И тем не менее Высоцкий очень хотел, чтобы его назвали писателем, хотел увидеть свои произведения опубликованными. Он никогда не переставал верить в литературу как таковую, в писательство как высокое призвание. Про многие официально разрешенные опусы можно сказать: это напечатано, но не написано. А Высоцкий на протяжении двадцати лет непрерывно писал. "Теперь самое главное, - говорил он о себе. - Если на две чаши весов бросить мою работу: на одну - театр, кино, телевидение, мои выступления, а на другую только работу над песнями, то, я вас уверяю, песня перевесит! Несмотря на кажущуюся простоту этих вещей, - можете мне поверить на слово, я занимаюсь этим давно, - песни требуют колоссальной отделки и шлифовки, чтобы добиться в них вот такого, будто бы разговорного тона. Я вам должен сказать, что песня для меня - никакое не хобби, нет!"

Но только после смерти Высоцкого эти слова в полной мере стали понятны даже тем, кто с приязнью и удовольствием встречал все новые и новые его песни, простодушно полагая, что сочинять их, наверное, было так же легко и приятно, как слушать. Впервые заговорили о рукописях Высоцкого, впервые отчетливо поняли, что главная тайна его окруженной легендами и слухами жизни - это "всего-навсего" постоянная работа, львиную долю которой составлял напряженный, изнурительный писательский труд.

Сегодня мы не только слушаем Высоцкого - мы его читаем и видим тот писательский путь, что был им пройден. Видим то особое место, которое занял в литературе Высоцкий.

Потому особое, что он помог литературе оглядеться вокруг, подумать о сотрудничестве с музыкой, с актерской игрой, с четкой театральной режиссурой, явленной в песнях-спектаклях Высоцкого.

Особое и потому, что в работе Высоцкого осуществились внутренние возможности самой литературы, не всегда ею используемые: соединение поэтичности с прозаичностью, культуры с просторечием, пафоса с обыденностью, неистощимого остроумия с философской серьезностью.

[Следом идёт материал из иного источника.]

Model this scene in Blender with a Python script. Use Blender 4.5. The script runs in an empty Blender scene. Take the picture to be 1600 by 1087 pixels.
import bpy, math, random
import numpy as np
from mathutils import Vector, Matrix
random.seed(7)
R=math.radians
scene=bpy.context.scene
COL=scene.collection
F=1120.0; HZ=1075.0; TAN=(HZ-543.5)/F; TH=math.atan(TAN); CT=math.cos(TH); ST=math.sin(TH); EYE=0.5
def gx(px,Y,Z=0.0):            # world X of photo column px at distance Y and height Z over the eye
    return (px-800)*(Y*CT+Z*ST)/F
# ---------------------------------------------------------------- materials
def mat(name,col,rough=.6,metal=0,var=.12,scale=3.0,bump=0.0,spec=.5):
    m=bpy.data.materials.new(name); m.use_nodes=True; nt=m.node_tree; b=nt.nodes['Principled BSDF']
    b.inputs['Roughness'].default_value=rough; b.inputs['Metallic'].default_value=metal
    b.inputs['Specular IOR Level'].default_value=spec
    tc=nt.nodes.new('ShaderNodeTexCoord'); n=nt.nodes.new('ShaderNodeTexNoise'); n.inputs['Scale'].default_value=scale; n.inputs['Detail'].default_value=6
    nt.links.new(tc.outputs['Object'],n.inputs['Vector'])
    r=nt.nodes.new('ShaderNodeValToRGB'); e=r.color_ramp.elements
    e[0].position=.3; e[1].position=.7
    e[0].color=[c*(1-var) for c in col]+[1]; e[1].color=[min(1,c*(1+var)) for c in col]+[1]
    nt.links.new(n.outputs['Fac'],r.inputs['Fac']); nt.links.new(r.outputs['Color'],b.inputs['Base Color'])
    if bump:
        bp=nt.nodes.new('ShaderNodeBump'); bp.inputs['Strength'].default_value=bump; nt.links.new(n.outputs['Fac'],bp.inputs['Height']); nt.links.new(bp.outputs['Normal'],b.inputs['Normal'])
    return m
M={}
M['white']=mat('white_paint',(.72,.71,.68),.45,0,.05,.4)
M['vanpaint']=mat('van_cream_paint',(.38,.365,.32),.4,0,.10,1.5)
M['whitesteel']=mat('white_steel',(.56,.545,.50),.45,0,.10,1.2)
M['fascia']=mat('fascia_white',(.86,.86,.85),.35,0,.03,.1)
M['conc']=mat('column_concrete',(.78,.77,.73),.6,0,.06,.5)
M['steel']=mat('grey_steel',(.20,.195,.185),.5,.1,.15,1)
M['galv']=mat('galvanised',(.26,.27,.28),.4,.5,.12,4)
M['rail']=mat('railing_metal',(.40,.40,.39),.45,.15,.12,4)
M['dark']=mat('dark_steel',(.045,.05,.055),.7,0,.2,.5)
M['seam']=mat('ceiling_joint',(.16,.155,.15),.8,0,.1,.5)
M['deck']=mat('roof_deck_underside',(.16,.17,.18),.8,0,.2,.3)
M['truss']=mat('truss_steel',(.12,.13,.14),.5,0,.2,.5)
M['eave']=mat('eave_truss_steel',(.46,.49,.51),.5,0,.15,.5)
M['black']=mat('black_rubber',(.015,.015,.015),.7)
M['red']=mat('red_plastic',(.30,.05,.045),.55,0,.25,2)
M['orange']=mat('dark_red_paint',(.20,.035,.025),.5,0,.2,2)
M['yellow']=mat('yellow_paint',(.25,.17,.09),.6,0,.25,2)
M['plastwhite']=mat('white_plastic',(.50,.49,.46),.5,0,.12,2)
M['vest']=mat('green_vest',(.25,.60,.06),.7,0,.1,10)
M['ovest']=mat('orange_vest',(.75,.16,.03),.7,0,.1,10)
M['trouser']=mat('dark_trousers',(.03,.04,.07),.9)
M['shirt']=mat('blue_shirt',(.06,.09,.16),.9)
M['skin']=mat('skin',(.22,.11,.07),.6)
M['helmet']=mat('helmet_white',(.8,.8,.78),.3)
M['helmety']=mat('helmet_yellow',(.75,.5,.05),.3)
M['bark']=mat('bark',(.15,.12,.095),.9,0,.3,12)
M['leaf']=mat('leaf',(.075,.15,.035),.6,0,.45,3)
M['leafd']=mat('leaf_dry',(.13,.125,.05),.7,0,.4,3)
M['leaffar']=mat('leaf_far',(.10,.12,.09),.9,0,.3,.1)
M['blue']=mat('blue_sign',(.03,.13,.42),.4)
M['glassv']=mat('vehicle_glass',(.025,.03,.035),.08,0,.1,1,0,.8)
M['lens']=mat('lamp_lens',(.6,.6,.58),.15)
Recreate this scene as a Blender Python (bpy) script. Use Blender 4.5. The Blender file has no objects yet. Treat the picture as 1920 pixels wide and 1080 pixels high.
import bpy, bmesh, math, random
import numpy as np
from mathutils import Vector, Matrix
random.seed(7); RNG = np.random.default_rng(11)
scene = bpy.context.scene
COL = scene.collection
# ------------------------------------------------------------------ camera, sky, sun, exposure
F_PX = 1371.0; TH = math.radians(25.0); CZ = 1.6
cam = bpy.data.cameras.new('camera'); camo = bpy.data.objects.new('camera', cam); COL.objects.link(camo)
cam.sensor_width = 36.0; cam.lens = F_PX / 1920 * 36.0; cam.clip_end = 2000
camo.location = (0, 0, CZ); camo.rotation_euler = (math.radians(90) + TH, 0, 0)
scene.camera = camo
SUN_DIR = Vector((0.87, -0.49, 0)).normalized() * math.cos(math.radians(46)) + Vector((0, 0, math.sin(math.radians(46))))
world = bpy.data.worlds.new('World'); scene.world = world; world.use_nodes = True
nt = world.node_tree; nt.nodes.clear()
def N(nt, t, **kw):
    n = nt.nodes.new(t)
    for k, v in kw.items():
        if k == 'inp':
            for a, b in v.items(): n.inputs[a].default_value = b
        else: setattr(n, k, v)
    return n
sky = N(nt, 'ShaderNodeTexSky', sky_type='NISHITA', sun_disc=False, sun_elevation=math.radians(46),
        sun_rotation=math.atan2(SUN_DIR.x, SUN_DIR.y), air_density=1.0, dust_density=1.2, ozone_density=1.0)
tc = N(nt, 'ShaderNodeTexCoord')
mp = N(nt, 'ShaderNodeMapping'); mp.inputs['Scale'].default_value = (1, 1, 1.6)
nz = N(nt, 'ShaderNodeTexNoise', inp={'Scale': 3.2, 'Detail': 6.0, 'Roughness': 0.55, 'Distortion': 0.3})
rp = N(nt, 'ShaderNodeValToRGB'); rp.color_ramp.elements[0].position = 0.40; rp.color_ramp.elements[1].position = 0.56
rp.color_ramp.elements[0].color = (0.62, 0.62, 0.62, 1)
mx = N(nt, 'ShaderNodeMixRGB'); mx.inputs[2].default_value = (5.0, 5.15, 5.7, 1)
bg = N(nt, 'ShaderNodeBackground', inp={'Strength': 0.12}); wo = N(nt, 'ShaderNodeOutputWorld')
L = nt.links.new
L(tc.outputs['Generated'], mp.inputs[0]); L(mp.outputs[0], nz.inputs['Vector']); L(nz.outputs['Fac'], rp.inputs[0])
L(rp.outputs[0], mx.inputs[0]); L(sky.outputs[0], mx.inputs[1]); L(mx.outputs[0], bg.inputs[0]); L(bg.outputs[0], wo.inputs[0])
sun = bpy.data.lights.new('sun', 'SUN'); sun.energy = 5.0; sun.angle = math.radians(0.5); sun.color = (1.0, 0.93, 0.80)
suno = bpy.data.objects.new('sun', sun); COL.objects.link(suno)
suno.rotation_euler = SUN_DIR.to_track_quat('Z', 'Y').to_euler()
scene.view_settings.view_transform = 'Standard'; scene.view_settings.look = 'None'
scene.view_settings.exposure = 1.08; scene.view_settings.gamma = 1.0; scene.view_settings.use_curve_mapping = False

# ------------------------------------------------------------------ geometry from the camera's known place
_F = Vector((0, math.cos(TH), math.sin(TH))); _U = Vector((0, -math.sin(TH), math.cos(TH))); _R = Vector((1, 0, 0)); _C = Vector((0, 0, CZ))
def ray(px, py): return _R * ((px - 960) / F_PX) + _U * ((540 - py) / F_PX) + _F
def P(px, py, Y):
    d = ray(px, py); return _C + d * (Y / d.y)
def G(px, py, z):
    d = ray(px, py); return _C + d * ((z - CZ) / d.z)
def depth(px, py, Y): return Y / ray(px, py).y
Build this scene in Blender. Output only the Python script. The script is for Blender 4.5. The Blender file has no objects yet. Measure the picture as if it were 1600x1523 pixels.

Особое, наконец, потому, что на нем мог находиться только Высоцкий. Нет ничего неразумнее вычислять место Высоцкого в литературе по "спортивному" принципу: первое оно или не первое, кому Высоцкий уступает, а кого превосходит. Этот писатель никогда не брался за чужое дело, но зато свое он делал так, как не смог бы никто другой.